## SHORT TASK
Pick out each line containing the string "from".

** Start DATA EXTRACT **

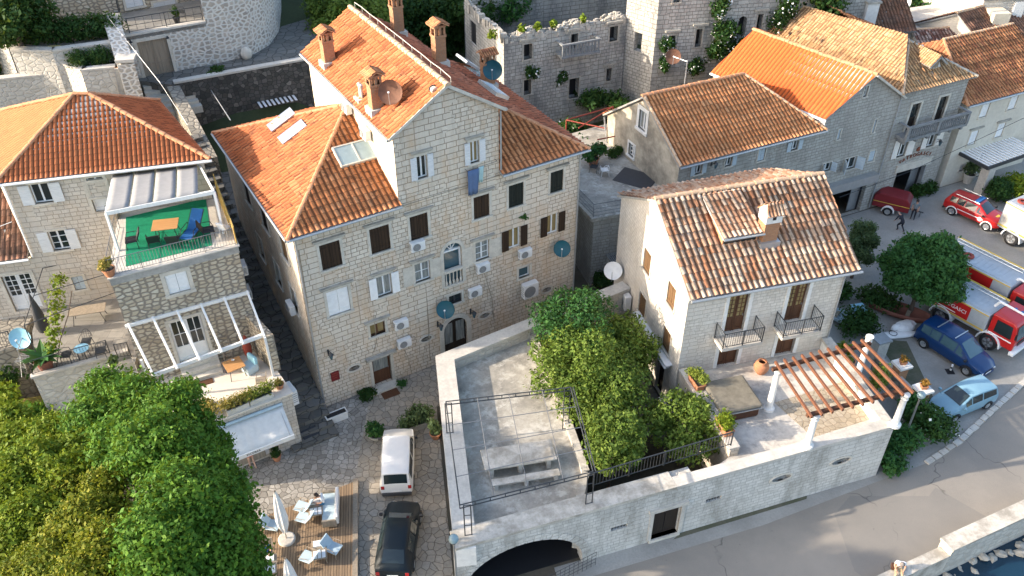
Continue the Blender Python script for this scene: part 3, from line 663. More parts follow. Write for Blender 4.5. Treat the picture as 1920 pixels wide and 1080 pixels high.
def dish(loc, az, el, r, mat, label, pole=None, group='satellite dishes', back='galv'):
    """dish whose face looks toward heading az (deg from +x), raised el; pole = foot point in world"""
    t = thing('satellite_dish', label, 'satellite dish', loc, az, group); M = Matrix.Rotation(R(90-el), 4, 'Y')
    prof = [(r*i/6+.001, .28*r*(i/6)**2) for i in range(7)]
    m = MB(); m.lathe(prof+[(r*1.02, .28*r+.01), (r*1.02, .27*r-.02)]+[(q, z-.03) for q, z in prof[::-1]], 26, (0, 0, 0), M); m.build('reflector', X[mat], t, True)
    m = MB(); f = M @ Vector((0, 0, r*1.05)); e = M @ Vector((r*.98, 0, .28*r)); m.cone(e, f, .02, .02, 6); m.build('arm', X[back], t)
    m = MB(); m.cone(f, M @ Vector((0, 0, r*.85)), .045, .055, 8); m.build('receiver', X['white'], t)
    if pole:
        q = R(-az); dx, dy, dz = pole[0]-loc[0], pole[1]-loc[1], pole[2]-loc[2]
        lp = Vector((dx*math.cos(q)-dy*math.sin(q), dx*math.sin(q)+dy*math.cos(q), dz)); b = M @ Vector((0, 0, -.05))
        k = Vector((b.x-.12, b.y, b.z)); m = MB()
        if abs(lp.z-k.z) > abs(lp.x-k.x): m.cone(b, Vector((lp.x, lp.y, b.z)), .03, .03, 6); m.cone(Vector((lp.x, lp.y, b.z+.1)), lp, .03, .03, 8)
        else: m.cone(b, k, .03, .03, 6); m.cone(k, lp, .03, .03, 8)
        m.build('mast', X[back], t)
    return t
def lantern(w, px, py, label, group='wall lanterns'):
    u, z = w.uz(px, py, .45); x, y, zz = w.wp(u, z, 0)
    t = thing('wall_lantern', label, 'lantern', (x, y, zz), w.wang, group)
    m = MB(); m.cone((0, 0, .1), (0, -.45, .28), .018, .018, 6); m.cone((0, 0, -.25), (0, -.4, .25), .014, .014, 6); m.box(-.05, -.02, -.3, .05, 0, .15); m.build('bracket', X['metal'], t)
    m = MB(); m.lathe([(.06, -.22), (.13, .08), (.14, .1)], 6, (0, -.45, 0), None, True); m.build('glass', X['glass_b'], t)
    m = MB(); m.lathe([(.16, .1), (.05, .22), (.015, .3)], 6, (0, -.45, 0), None, True); m.build('cap', X['metal'], t); return t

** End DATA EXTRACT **

## RESULT OF THE EXERCISE
Continue the Blender Python script for this scene: part 3, from line 663. More parts follow. Write for Blender 4.5. Treat the picture as 1920 pixels wide and 1080 pixels high.
    """dish whose face looks toward heading az (deg from +x), raised el; pole = foot point in world"""